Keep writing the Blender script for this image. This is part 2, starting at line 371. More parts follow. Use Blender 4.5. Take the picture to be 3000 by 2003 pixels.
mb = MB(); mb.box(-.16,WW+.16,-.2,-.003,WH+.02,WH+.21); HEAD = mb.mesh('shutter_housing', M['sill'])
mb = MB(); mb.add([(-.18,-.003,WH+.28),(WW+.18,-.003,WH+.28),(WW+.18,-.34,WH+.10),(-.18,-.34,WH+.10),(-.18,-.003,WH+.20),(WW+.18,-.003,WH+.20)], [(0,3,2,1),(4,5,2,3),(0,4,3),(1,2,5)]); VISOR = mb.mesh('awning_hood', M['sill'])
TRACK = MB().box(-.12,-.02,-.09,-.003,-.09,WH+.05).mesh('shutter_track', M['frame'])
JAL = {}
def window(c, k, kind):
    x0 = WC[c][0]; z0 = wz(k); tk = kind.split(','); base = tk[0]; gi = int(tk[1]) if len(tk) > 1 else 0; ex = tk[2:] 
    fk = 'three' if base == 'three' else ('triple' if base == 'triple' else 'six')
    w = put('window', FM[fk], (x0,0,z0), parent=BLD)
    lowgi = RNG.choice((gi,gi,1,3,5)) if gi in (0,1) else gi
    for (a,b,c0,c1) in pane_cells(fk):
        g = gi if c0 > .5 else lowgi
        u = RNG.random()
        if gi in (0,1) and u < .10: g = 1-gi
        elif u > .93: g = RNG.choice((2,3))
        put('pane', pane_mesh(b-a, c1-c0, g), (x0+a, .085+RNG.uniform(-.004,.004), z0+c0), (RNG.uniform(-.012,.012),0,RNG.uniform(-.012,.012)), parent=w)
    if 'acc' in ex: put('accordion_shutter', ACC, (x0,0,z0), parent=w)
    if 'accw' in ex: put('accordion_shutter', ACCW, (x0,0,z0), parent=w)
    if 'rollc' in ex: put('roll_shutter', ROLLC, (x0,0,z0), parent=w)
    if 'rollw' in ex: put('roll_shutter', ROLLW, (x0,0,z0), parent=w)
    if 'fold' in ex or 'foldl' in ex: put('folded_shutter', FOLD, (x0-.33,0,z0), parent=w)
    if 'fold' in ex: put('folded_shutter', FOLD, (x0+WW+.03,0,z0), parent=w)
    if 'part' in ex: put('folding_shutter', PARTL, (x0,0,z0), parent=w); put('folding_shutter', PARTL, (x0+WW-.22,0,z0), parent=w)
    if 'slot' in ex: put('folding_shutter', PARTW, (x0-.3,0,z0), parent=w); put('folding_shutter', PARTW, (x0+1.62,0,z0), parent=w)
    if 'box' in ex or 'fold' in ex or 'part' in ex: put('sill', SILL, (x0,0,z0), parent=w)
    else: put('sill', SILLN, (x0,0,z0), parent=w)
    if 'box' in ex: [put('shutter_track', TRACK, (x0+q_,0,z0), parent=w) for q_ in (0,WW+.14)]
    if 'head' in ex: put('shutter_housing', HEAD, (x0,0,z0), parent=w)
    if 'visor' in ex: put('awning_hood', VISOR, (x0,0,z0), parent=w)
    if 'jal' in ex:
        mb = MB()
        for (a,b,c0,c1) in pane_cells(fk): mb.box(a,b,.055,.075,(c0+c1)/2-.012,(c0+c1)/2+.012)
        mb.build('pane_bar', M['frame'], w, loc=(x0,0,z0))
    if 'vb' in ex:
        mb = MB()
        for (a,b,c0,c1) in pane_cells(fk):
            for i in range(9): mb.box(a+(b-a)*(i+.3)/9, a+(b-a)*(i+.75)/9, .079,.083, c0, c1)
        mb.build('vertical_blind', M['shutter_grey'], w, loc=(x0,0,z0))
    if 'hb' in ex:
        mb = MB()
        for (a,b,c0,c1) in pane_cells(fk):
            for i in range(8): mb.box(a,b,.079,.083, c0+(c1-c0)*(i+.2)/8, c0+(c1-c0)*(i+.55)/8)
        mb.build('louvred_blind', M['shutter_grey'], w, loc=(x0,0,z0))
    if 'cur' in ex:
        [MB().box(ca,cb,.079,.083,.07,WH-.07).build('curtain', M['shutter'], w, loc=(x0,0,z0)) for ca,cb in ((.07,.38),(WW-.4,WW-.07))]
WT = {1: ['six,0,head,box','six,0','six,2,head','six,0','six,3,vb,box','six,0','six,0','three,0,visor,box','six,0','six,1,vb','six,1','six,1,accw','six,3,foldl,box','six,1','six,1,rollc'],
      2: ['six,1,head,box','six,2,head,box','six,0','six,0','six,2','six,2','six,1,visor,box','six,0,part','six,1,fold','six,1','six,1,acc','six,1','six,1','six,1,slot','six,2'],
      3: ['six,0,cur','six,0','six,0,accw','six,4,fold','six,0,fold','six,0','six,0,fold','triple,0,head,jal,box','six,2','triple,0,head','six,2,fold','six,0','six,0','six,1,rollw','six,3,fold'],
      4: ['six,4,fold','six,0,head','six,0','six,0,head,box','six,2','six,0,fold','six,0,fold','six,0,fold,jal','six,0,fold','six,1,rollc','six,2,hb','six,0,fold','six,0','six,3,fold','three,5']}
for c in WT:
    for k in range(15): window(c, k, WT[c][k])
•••
Faithfully transcribe the whole of the data.

Keep writing the Blender script for this image. This is part 2, starting at line 371. More parts follow. Use Blender 4.5. Take the picture to be 3000 by 2003 pixels.
mb = MB(); mb.box(-.16,WW+.16,-.2,-.003,WH+.02,WH+.21); HEAD = mb.mesh('shutter_housing', M['sill'])
mb = MB(); mb.add([(-.18,-.003,WH+.28),(WW+.18,-.003,WH+.28),(WW+.18,-.34,WH+.10),(-.18,-.34,WH+.10),(-.18,-.003,WH+.20),(WW+.18,-.003,WH+.20)], [(0,3,2,1),(4,5,2,3),(0,4,3),(1,2,5)]); VISOR = mb.mesh('awning_hood', M['sill'])
TRACK = MB().box(-.12,-.02,-.09,-.003,-.09,WH+.05).mesh('shutter_track', M['frame'])
JAL = {}
def window(c, k, kind):
    x0 = WC[c][0]; z0 = wz(k); tk = kind.split(','); base = tk[0]; gi = int(tk[1]) if len(tk) > 1 else 0; ex = tk[2:] 
    fk = 'three' if base == 'three' else ('triple' if base == 'triple' else 'six')
    w = put('window', FM[fk], (x0,0,z0), parent=BLD)
    lowgi = RNG.choice((gi,gi,1,3,5)) if gi in (0,1) else gi
    for (a,b,c0,c1) in pane_cells(fk):
        g = gi if c0 > .5 else lowgi
        u = RNG.random()
        if gi in (0,1) and u < .10: g = 1-gi
        elif u > .93: g = RNG.choice((2,3))
        put('pane', pane_mesh(b-a, c1-c0, g), (x0+a, .085+RNG.uniform(-.004,.004), z0+c0), (RNG.uniform(-.012,.012),0,RNG.uniform(-.012,.012)), parent=w)
    if 'acc' in ex: put('accordion_shutter', ACC, (x0,0,z0), parent=w)
    if 'accw' in ex: put('accordion_shutter', ACCW, (x0,0,z0), parent=w)
    if 'rollc' in ex: put('roll_shutter', ROLLC, (x0,0,z0), parent=w)
    if 'rollw' in ex: put('roll_shutter', ROLLW, (x0,0,z0), parent=w)
    if 'fold' in ex or 'foldl' in ex: put('folded_shutter', FOLD, (x0-.33,0,z0), parent=w)
    if 'fold' in ex: put('folded_shutter', FOLD, (x0+WW+.03,0,z0), parent=w)
    if 'part' in ex: put('folding_shutter', PARTL, (x0,0,z0), parent=w); put('folding_shutter', PARTL, (x0+WW-.22,0,z0), parent=w)
    if 'slot' in ex: put('folding_shutter', PARTW, (x0-.3,0,z0), parent=w); put('folding_shutter', PARTW, (x0+1.62,0,z0), parent=w)
    if 'box' in ex or 'fold' in ex or 'part' in ex: put('sill', SILL, (x0,0,z0), parent=w)
    else: put('sill', SILLN, (x0,0,z0), parent=w)
    if 'box' in ex: [put('shutter_track', TRACK, (x0+q_,0,z0), parent=w) for q_ in (0,WW+.14)]
    if 'head' in ex: put('shutter_housing', HEAD, (x0,0,z0), parent=w)
    if 'visor' in ex: put('awning_hood', VISOR, (x0,0,z0), parent=w)
    if 'jal' in ex:
        mb = MB()
        for (a,b,c0,c1) in pane_cells(fk): mb.box(a,b,.055,.075,(c0+c1)/2-.012,(c0+c1)/2+.012)
        mb.build('pane_bar', M['frame'], w, loc=(x0,0,z0))
    if 'vb' in ex:
        mb = MB()
        for (a,b,c0,c1) in pane_cells(fk):
            for i in range(9): mb.box(a+(b-a)*(i+.3)/9, a+(b-a)*(i+.75)/9, .079,.083, c0, c1)
        mb.build('vertical_blind', M['shutter_grey'], w, loc=(x0,0,z0))
    if 'hb' in ex:
        mb = MB()
        for (a,b,c0,c1) in pane_cells(fk):
            for i in range(8): mb.box(a,b,.079,.083, c0+(c1-c0)*(i+.2)/8, c0+(c1-c0)*(i+.55)/8)
        mb.build('louvred_blind', M['shutter_grey'], w, loc=(x0,0,z0))
    if 'cur' in ex:
        [MB().box(ca,cb,.079,.083,.07,WH-.07).build('curtain', M['shutter'], w, loc=(x0,0,z0)) for ca,cb in ((.07,.38),(WW-.4,WW-.07))]
WT = {1: ['six,0,head,box','six,0','six,2,head','six,0','six,3,vb,box','six,0','six,0','three,0,visor,box','six,0','six,1,vb','six,1','six,1,accw','six,3,foldl,box','six,1','six,1,rollc'],
      2: ['six,1,head,box','six,2,head,box','six,0','six,0','six,2','six,2','six,1,visor,box','six,0,part','six,1,fold','six,1','six,1,acc','six,1','six,1','six,1,slot','six,2'],
      3: ['six,0,cur','six,0','six,0,accw','six,4,fold','six,0,fold','six,0','six,0,fold','triple,0,head,jal,box','six,2','triple,0,head','six,2,fold','six,0','six,0','six,1,rollw','six,3,fold'],
      4: ['six,4,fold','six,0,head','six,0','six,0,head,box','six,2','six,0,fold','six,0,fold','six,0,fold,jal','six,0,fold','six,1,rollc','six,2,hb','six,0,fold','six,0','six,3,fold','three,5']}
for c in WT:
    for k in range(15): window(c, k, WT[c][k])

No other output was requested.